**Task to carry out:**
Give the data below again, word for word.

**Recorded data:**
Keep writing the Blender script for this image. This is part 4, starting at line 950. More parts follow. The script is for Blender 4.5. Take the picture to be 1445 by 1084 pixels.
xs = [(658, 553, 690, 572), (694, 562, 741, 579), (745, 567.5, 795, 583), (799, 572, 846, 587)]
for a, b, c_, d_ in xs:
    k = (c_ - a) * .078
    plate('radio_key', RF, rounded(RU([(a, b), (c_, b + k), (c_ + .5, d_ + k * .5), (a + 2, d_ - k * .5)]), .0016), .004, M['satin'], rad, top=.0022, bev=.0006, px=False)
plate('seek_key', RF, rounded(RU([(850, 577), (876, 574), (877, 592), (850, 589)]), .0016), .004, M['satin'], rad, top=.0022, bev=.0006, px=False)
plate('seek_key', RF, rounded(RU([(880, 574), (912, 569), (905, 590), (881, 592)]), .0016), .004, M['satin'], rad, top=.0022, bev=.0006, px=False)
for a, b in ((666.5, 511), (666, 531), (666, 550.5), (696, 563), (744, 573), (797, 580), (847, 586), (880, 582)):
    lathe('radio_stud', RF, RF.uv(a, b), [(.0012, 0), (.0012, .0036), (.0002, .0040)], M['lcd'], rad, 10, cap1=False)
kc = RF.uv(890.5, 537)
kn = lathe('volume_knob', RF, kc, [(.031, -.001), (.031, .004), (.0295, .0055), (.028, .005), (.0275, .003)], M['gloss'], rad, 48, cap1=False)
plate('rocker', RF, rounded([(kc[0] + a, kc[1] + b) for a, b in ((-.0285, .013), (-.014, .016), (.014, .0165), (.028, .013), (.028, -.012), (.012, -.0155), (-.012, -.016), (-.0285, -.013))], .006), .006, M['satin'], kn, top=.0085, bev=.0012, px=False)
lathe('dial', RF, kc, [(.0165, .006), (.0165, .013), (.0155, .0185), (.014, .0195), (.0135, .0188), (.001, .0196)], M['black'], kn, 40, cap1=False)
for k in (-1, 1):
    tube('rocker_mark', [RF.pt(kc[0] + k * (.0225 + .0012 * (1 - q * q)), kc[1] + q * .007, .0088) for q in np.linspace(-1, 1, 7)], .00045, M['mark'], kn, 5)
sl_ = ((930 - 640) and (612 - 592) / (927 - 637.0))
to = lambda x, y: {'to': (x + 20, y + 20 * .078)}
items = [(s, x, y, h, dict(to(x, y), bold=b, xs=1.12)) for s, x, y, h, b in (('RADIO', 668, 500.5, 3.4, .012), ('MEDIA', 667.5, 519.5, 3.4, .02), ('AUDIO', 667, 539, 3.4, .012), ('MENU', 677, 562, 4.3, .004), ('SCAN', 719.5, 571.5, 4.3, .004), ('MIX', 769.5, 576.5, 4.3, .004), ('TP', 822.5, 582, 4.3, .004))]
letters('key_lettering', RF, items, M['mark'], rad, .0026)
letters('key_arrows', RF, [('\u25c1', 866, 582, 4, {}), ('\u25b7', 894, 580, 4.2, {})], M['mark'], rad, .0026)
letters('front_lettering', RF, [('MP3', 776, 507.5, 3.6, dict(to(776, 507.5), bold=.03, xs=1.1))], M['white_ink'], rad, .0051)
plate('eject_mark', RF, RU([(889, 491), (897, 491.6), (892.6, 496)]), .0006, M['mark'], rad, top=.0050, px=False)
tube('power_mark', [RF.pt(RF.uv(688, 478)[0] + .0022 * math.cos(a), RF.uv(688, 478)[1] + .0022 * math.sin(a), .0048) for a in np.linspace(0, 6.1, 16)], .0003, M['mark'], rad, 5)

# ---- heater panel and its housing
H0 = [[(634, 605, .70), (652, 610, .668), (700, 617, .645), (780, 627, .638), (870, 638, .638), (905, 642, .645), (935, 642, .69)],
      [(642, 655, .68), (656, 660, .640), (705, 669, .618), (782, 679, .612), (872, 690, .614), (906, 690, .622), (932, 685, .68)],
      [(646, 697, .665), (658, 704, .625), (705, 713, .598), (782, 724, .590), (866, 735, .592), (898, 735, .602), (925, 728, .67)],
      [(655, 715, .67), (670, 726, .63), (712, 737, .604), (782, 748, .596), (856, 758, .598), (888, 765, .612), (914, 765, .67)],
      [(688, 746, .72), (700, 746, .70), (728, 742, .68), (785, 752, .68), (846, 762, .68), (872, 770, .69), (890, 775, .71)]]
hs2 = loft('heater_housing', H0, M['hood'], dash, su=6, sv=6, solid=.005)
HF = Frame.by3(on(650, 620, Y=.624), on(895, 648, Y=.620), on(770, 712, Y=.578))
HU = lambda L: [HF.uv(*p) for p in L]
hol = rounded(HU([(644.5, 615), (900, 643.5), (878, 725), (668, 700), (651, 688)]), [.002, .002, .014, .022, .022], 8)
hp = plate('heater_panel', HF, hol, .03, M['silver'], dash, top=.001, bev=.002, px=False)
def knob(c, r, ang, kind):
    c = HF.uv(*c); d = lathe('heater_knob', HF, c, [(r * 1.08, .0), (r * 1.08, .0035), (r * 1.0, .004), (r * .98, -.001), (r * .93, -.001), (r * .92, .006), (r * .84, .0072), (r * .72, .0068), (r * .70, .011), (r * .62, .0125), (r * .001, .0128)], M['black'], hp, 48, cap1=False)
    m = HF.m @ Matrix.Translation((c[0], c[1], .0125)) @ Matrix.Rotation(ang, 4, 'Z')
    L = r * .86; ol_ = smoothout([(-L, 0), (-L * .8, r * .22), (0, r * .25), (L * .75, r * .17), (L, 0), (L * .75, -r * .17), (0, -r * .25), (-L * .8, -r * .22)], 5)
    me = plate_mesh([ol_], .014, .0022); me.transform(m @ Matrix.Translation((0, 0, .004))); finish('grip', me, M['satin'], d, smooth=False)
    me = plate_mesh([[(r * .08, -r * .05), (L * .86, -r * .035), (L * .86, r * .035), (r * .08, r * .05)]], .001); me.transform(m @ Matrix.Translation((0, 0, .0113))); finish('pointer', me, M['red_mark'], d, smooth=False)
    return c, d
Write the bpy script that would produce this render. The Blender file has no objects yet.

**Exercise result:**
Keep writing the Blender script for this image. This is part 4, starting at line 950. More parts follow. The script is for Blender 4.5. Take the picture to be 1445 by 1084 pixels.
xs = [(658, 553, 690, 572), (694, 562, 741, 579), (745, 567.5, 795, 583), (799, 572, 846, 587)]
for a, b, c_, d_ in xs:
    k = (c_ - a) * .078
    plate('radio_key', RF, rounded(RU([(a, b), (c_, b + k), (c_ + .5, d_ + k * .5), (a + 2, d_ - k * .5)]), .0016), .004, M['satin'], rad, top=.0022, bev=.0006, px=False)
plate('seek_key', RF, rounded(RU([(850, 577), (876, 574), (877, 592), (850, 589)]), .0016), .004, M['satin'], rad, top=.0022, bev=.0006, px=False)
plate('seek_key', RF, rounded(RU([(880, 574), (912, 569), (905, 590), (881, 592)]), .0016), .004, M['satin'], rad, top=.0022, bev=.0006, px=False)
for a, b in ((666.5, 511), (666, 531), (666, 550.5), (696, 563), (744, 573), (797, 580), (847, 586), (880, 582)):
    lathe('radio_stud', RF, RF.uv(a, b), [(.0012, 0), (.0012, .0036), (.0002, .0040)], M['lcd'], rad, 10, cap1=False)
kc = RF.uv(890.5, 537)
kn = lathe('volume_knob', RF, kc, [(.031, -.001), (.031, .004), (.0295, .0055), (.028, .005), (.0275, .003)], M['gloss'], rad, 48, cap1=False)
plate('rocker', RF, rounded([(kc[0] + a, kc[1] + b) for a, b in ((-.0285, .013), (-.014, .016), (.014, .0165), (.028, .013), (.028, -.012), (.012, -.0155), (-.012, -.016), (-.0285, -.013))], .006), .006, M['satin'], kn, top=.0085, bev=.0012, px=False)
lathe('dial', RF, kc, [(.0165, .006), (.0165, .013), (.0155, .0185), (.014, .0195), (.0135, .0188), (.001, .0196)], M['black'], kn, 40, cap1=False)
for k in (-1, 1):
    tube('rocker_mark', [RF.pt(kc[0] + k * (.0225 + .0012 * (1 - q * q)), kc[1] + q * .007, .0088) for q in np.linspace(-1, 1, 7)], .00045, M['mark'], kn, 5)
sl_ = ((930 - 640) and (612 - 592) / (927 - 637.0))
to = lambda x, y: {'to': (x + 20, y + 20 * .078)}
items = [(s, x, y, h, dict(to(x, y), bold=b, xs=1.12)) for s, x, y, h, b in (('RADIO', 668, 500.5, 3.4, .012), ('MEDIA', 667.5, 519.5, 3.4, .02), ('AUDIO', 667, 539, 3.4, .012), ('MENU', 677, 562, 4.3, .004), ('SCAN', 719.5, 571.5, 4.3, .004), ('MIX', 769.5, 576.5, 4.3, .004), ('TP', 822.5, 582, 4.3, .004))]
letters('key_lettering', RF, items, M['mark'], rad, .0026)
letters('key_arrows', RF, [('\u25c1', 866, 582, 4, {}), ('\u25b7', 894, 580, 4.2, {})], M['mark'], rad, .0026)
letters('front_lettering', RF, [('MP3', 776, 507.5, 3.6, dict(to(776, 507.5), bold=.03, xs=1.1))], M['white_ink'], rad, .0051)
plate('eject_mark', RF, RU([(889, 491), (897, 491.6), (892.6, 496)]), .0006, M['mark'], rad, top=.0050, px=False)
tube('power_mark', [RF.pt(RF.uv(688, 478)[0] + .0022 * math.cos(a), RF.uv(688, 478)[1] + .0022 * math.sin(a), .0048) for a in np.linspace(0, 6.1, 16)], .0003, M['mark'], rad, 5)

# ---- heater panel and its housing
H0 = [[(634, 605, .70), (652, 610, .668), (700, 617, .645), (780, 627, .638), (870, 638, .638), (905, 642, .645), (935, 642, .69)],
      [(642, 655, .68), (656, 660, .640), (705, 669, .618), (782, 679, .612), (872, 690, .614), (906, 690, .622), (932, 685, .68)],
      [(646, 697, .665), (658, 704, .625), (705, 713, .598), (782, 724, .590), (866, 735, .592), (898, 735, .602), (925, 728, .67)],
      [(655, 715, .67), (670, 726, .63), (712, 737, .604), (782, 748, .596), (856, 758, .598), (888, 765, .612), (914, 765, .67)],
      [(688, 746, .72), (700, 746, .70), (728, 742, .68), (785, 752, .68), (846, 762, .68), (872, 770, .69), (890, 775, .71)]]
hs2 = loft('heater_housing', H0, M['hood'], dash, su=6, sv=6, solid=.005)
HF = Frame.by3(on(650, 620, Y=.624), on(895, 648, Y=.620), on(770, 712, Y=.578))
HU = lambda L: [HF.uv(*p) for p in L]
hol = rounded(HU([(644.5, 615), (900, 643.5), (878, 725), (668, 700), (651, 688)]), [.002, .002, .014, .022, .022], 8)
hp = plate('heater_panel', HF, hol, .03, M['silver'], dash, top=.001, bev=.002, px=False)
def knob(c, r, ang, kind):
    c = HF.uv(*c); d = lathe('heater_knob', HF, c, [(r * 1.08, .0), (r * 1.08, .0035), (r * 1.0, .004), (r * .98, -.001), (r * .93, -.001), (r * .92, .006), (r * .84, .0072), (r * .72, .0068), (r * .70, .011), (r * .62, .0125), (r * .001, .0128)], M['black'], hp, 48, cap1=False)
    m = HF.m @ Matrix.Translation((c[0], c[1], .0125)) @ Matrix.Rotation(ang, 4, 'Z')
    L = r * .86; ol_ = smoothout([(-L, 0), (-L * .8, r * .22), (0, r * .25), (L * .75, r * .17), (L, 0), (L * .75, -r * .17), (0, -r * .25), (-L * .8, -r * .22)], 5)
    me = plate_mesh([ol_], .014, .0022); me.transform(m @ Matrix.Translation((0, 0, .004))); finish('grip', me, M['satin'], d, smooth=False)
    me = plate_mesh([[(r * .08, -r * .05), (L * .86, -r * .035), (L * .86, r * .035), (r * .08, r * .05)]], .001); me.transform(m @ Matrix.Translation((0, 0, .0113))); finish('pointer', me, M['red_mark'], d, smooth=False)
    return c, d
Write the bpy script that would produce this render. The Blender file has no objects yet.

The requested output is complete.